How To Drink Coffee Here is what you can expect from a cup of Lavazza coffee. The Lavazza Single Origin Santa Marta ground coffee blend comes from one place: Colombia. It is 100% Arabica, which refers to the coffee plant of origin (in the same way that Merlot or Syrah refers to a variety of grape). It is a medium roast leaning toward dark, full and nutty with chocolate notes. Gran Aroma is a straight-down-the-middle medium roast. This is a good coffee to start with. Before you drown it in cream or kill it with sugar, give it a go on its own. You’ll notice a distinct absence of that bitterness you find with the cheap stuff. This coffee will surprise you. If your palate is up for it, try to find the coffee’s citrus undertones. Lavazza’s Gran Selezione is a dark roast. A coffee’s color — light, medium or dark — is

determined by the length of time its beans were roasted. Lighter roasts will hit you over the head with a coffee’s origin — you’ll know immediately, for example, if you’re drinking coffee from East Africa versus South America — whereas dark blends are all about the coffee’s aroma and flavor: chocolate or woody or tobacco, and so on. Gran Selezione has distinct dark chocolate notes, and is non- GMO and Rainforest Alliance Certified, meaning the beans were harvested in an ecologically and socially sustainable manner. Finally, you can feel good about something in your life. Perfetto is an espresso roast, which is dark and characterized by obvious caramel notes. In taste and mouthfeel — that is, its aftertaste and body — this is the most Italian of the lot. The easy question to ask when choosing this roast versus another is: “Do I like espresso?” If the answer is yes, you know what to do. Like wine across vintages, there is no set and permanent flavor of coffee. As the Earth changes over time, that which we pull from the soil will reflect these changes. Any coffee company’s aims are a consistency of roast and an artistry of blend. To that end, Lavazza, with one foot planted in the 19th century and the other in the 21st, keeps its traditions alive at the Lavazza Training Center, headquartered in Turin and with 50 branches around the world. Part history course, part laboratory and part master class in roasting, tasting and preparation, the Center teaches new employees the “old ways” alongside the new, so that new traditions grounded in the Lavazza legacy might take root and grow. Style, culture, borders and mores are ever in motion, and yet we still listen to La bohème , admire Cezanne and read Jules Verne.We walk through the Met and admire the cat made by Giacometti. Picasso is both gone and here forever. While all this was happening, and 123 years after Luigi Lavazza elevated coffee into art, we still buy it, drink it, and commune with the land and hands that brought it to our table.

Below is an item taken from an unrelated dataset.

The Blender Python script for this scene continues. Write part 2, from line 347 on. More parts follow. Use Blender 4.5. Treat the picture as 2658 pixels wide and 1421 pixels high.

You Are Probably Eating Biscotti Wrong Do you dip your biscotti in your coffee? At home, nobody will judge you, but in Sicily, you might get a few glares. Every culture takes its cuisine and food culture seriously. You eat nigiri with your hands, not with chopsticks. You never fill a wine glass more than halfway. There’s no reason you can’t eat a cheeseburger with a fork and knife, but it feels wrong when you see it at the next table. Italian food culture dictates that biscotti, or cantuccini, is dipped traditionally in Vin Santo, a Tuscan dessert wine. The taste and texture of the two treats complement one another. Biscotti is very hard on the teeth, and is helped along by a sweet drop of the stronger stuff. After dinner, once plates are cleared away, coffee comes last, and alone.